Bu şekilde Çocuk Cerrahisi bölümüne gidip gelmeye başladım. Burada muayenelere katıldım. Doktor M.K. kurmuş olduğum ilişkiye istinaden Çerkezköy Devlet Hastanesi’ndeki tüm cerrahi branşların doktorlarıyla iletişim kurdum, muhabbet ettim. Birçok kez ameliyatlara izleyici olarak katıldım. Doktor M.K.’nın hastalarını ameliyattan sonra yapılan dikiş işlemini bizzat kendim yaptım. Bunları yaptığımdan doktor M.K.’nın haberi vardı. Kendisi bana müsaade etti. Hatta benim kolumdan tutup beni ittirip ‘çocuğum diksin’ diyordu. Sadece Dr. M.K.’nın ameliyatlarına katılmadım. Diğer cerrahların da ameliyatlarına katıldım. Ancak bu diğer doktorların ameliyatlarında herhangi bir tıbbi işlem yapmadım. Sadece gözlemci oldum. Bu ameliyatlara hep doktorların rızasıyla girdim. Hastanede beni herkes sevmişti. Hemşireler, genel cerrah… sürekli görüştüm. Burada bulunduğum zaman zarfında zaman zaman önlük, forma giyip, stetoskop takıyordum. Birçok kez muayene ve ameliyata katıldım. İnandırıcı olmak için arkadaşlarım adına doğum gününde kendime çiçekler gönderdim."
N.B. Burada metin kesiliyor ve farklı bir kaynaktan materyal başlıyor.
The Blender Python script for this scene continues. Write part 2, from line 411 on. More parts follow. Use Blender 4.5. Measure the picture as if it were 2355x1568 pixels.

Evet durum bu. Bir insan aile baskısından, korkusundan, hedeflerine ulaşamamanın verdiği hırs ve kıskançlıktan, belki sevgisizlikten, ilgisizlikten artık ne derseniz deyin; bir yalan makinesi haline dönüşmüş ve kandırmadığı kimse kalmamış. Olmak istediği ama gerçekte olmadığı bir hayat yaratmış ve onun başrolünde oynamış. Bildiğim kadarıyla bir sağlık personelinin bir hastanede işe başlaması için İl Sağlık Müdürlüğü'nden onaylanmış belgeler gelir, incelenir ve öyle işe alınır.

Ayşe Özkiraz'ın hiç sorgulanmayan sadece sözüne inanarak hastanede çeşitli görevlerde bulunmasına imkan sağlayan bir durumda sorumlu kimse mutlaka cezalandırılmalı. Tamam hırsızın hiç mi suçu yok? Var en büyük suçlu o ama tüm bu yalanların net bir psikolojik sorundan kaynaklandığını unutmamak lazım. Bir insan bu kadar yalanı boş yere söylemez. Ancak ailesi, ona inanan doktorlar hemşireler, hastane görevlileri de en az bu kız kadar suçlu.